* The data
'''
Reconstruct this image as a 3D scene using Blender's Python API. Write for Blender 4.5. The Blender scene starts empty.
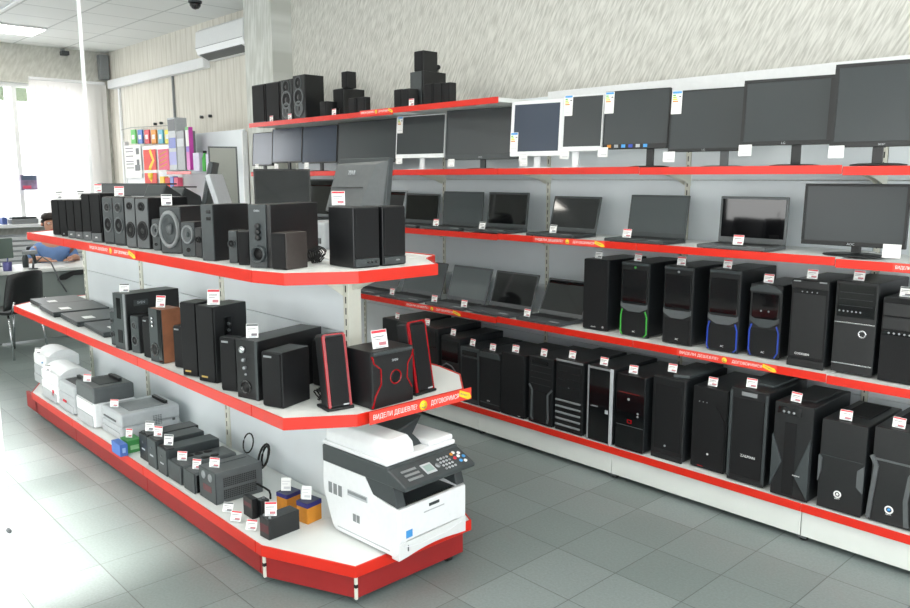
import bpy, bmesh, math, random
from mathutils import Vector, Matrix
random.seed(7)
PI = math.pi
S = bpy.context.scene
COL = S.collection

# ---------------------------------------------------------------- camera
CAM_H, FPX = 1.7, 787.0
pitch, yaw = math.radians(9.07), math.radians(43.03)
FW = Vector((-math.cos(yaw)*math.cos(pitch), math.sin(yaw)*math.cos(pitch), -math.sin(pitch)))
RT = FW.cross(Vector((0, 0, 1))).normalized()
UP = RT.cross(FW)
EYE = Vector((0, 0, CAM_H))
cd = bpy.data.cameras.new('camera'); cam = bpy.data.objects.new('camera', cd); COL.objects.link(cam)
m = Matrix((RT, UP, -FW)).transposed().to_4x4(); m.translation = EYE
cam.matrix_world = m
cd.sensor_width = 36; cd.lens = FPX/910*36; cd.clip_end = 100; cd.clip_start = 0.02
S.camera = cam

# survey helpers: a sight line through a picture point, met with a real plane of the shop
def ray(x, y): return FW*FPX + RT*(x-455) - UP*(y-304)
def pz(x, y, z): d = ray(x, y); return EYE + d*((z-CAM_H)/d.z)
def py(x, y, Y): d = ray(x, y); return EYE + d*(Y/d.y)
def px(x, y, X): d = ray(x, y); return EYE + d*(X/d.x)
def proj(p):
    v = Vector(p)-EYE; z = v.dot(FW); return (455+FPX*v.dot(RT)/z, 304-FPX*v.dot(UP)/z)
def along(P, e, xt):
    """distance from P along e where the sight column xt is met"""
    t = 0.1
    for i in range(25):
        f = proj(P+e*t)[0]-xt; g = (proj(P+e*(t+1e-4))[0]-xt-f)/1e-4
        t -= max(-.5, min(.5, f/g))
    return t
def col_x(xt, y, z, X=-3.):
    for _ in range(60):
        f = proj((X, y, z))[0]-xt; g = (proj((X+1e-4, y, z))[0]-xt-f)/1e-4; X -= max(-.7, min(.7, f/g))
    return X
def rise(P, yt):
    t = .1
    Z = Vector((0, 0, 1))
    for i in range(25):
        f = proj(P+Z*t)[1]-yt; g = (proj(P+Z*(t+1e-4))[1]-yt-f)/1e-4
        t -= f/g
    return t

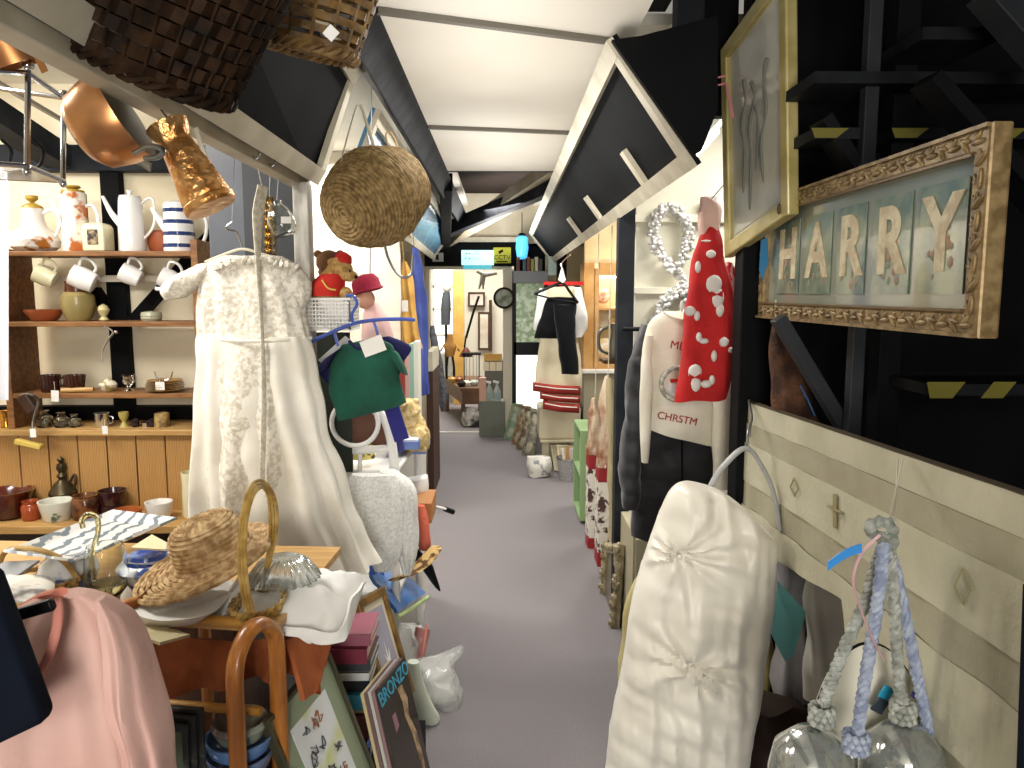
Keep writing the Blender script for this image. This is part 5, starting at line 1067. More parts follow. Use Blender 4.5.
'''
'''
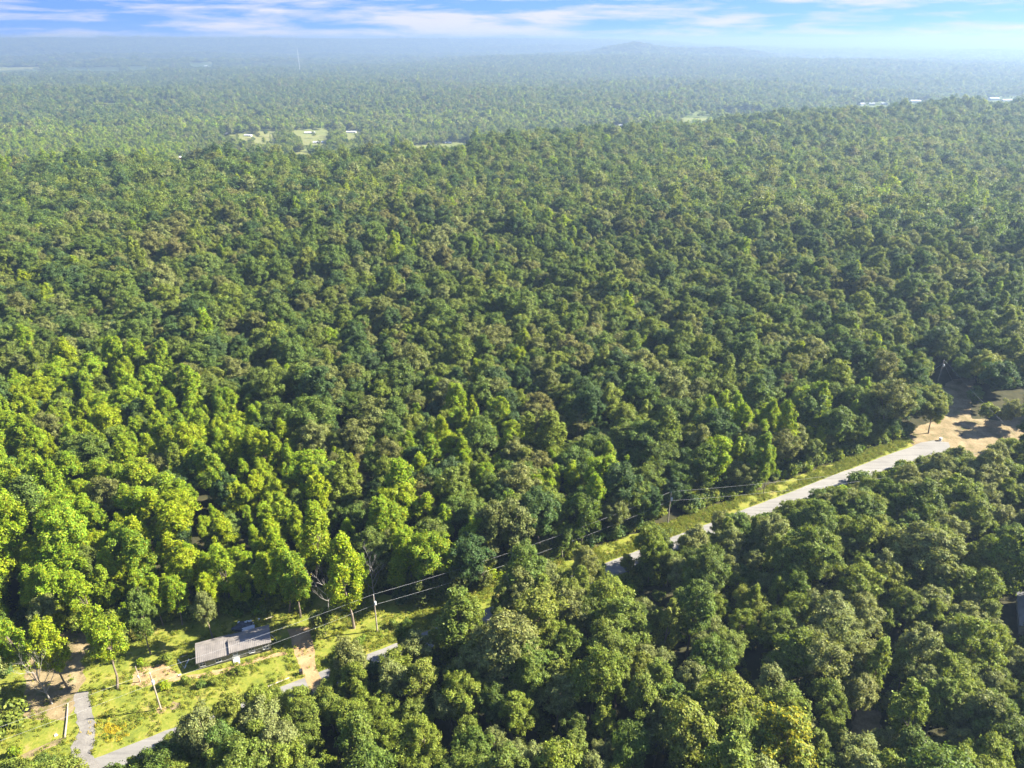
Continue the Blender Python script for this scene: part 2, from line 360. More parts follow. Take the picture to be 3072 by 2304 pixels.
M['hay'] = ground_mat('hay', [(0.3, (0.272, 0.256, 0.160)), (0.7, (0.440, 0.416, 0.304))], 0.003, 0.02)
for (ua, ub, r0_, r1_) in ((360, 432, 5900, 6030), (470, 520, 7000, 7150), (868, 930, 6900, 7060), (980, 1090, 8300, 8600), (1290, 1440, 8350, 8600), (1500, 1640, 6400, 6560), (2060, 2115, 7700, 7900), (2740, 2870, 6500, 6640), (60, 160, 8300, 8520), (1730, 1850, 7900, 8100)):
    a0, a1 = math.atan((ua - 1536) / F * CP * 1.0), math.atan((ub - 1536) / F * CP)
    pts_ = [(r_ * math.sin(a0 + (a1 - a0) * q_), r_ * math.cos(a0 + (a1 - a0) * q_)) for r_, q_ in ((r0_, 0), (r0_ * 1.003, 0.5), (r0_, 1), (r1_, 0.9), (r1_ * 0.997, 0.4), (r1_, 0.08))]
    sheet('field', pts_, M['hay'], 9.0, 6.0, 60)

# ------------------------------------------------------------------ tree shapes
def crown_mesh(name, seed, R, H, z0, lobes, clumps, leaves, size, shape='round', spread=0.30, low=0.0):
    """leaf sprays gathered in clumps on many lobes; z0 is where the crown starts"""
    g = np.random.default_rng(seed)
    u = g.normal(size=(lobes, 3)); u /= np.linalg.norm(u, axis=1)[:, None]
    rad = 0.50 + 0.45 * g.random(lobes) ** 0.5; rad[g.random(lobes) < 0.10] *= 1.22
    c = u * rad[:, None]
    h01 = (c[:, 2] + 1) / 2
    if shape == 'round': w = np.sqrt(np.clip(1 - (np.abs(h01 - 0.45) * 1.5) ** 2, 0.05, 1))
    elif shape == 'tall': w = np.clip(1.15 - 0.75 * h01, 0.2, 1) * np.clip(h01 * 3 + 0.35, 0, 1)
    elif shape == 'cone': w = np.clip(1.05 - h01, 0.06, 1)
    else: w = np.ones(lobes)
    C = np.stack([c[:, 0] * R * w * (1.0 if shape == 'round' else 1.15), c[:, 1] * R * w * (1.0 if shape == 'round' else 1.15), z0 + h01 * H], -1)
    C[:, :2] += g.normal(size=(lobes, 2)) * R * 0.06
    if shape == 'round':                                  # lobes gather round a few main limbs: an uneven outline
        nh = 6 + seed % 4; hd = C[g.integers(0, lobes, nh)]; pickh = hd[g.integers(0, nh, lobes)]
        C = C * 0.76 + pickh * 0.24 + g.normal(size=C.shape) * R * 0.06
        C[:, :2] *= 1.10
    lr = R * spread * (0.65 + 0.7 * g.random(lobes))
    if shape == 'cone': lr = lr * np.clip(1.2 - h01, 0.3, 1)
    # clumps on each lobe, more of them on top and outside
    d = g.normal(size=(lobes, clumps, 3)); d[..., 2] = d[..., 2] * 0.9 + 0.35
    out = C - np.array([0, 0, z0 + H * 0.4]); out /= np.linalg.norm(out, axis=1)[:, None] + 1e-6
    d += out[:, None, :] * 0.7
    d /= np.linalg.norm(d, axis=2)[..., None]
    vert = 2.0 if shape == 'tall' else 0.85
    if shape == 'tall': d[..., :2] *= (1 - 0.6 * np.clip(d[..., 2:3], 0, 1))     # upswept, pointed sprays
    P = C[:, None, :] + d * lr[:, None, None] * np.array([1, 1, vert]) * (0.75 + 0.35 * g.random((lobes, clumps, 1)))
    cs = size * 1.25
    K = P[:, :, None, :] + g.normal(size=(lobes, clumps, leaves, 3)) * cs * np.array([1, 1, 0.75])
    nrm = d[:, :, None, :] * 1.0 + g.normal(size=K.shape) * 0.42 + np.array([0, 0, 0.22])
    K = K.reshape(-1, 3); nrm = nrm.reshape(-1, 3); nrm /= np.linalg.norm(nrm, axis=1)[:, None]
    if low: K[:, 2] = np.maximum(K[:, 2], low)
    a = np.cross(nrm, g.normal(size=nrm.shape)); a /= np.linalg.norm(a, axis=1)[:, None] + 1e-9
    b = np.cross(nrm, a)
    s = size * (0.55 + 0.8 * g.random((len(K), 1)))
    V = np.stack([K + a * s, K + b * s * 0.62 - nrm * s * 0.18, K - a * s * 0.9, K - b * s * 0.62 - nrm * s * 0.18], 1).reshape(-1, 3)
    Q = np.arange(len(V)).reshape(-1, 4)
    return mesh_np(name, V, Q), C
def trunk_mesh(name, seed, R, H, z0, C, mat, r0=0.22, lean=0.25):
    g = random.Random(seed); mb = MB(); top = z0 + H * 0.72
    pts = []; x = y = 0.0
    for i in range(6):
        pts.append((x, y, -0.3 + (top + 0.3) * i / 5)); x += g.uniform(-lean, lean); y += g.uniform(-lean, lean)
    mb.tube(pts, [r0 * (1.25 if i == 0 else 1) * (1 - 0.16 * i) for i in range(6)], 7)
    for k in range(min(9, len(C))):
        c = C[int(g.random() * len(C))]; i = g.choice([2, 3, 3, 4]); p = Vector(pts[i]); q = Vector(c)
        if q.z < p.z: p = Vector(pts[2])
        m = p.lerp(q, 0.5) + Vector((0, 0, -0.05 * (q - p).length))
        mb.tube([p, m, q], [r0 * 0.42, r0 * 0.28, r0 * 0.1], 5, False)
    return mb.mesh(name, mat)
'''
* Task brief
Print exactly the run of lines that starts at the line with "Continue the Blender" and ends at the line with "sheet('field', pts_, M['hay'], 9.0, 6.0, 60)". Leave out every other line.

* Output of the exercise
Continue the Blender Python script for this scene: part 2, from line 360. More parts follow. Take the picture to be 3072 by 2304 pixels.
M['hay'] = ground_mat('hay', [(0.3, (0.272, 0.256, 0.160)), (0.7, (0.440, 0.416, 0.304))], 0.003, 0.02)
for (ua, ub, r0_, r1_) in ((360, 432, 5900, 6030), (470, 520, 7000, 7150), (868, 930, 6900, 7060), (980, 1090, 8300, 8600), (1290, 1440, 8350, 8600), (1500, 1640, 6400, 6560), (2060, 2115, 7700, 7900), (2740, 2870, 6500, 6640), (60, 160, 8300, 8520), (1730, 1850, 7900, 8100)):
    a0, a1 = math.atan((ua - 1536) / F * CP * 1.0), math.atan((ub - 1536) / F * CP)
    pts_ = [(r_ * math.sin(a0 + (a1 - a0) * q_), r_ * math.cos(a0 + (a1 - a0) * q_)) for r_, q_ in ((r0_, 0), (r0_ * 1.003, 0.5), (r0_, 1), (r1_, 0.9), (r1_ * 0.997, 0.4), (r1_, 0.08))]
    sheet('field', pts_, M['hay'], 9.0, 6.0, 60)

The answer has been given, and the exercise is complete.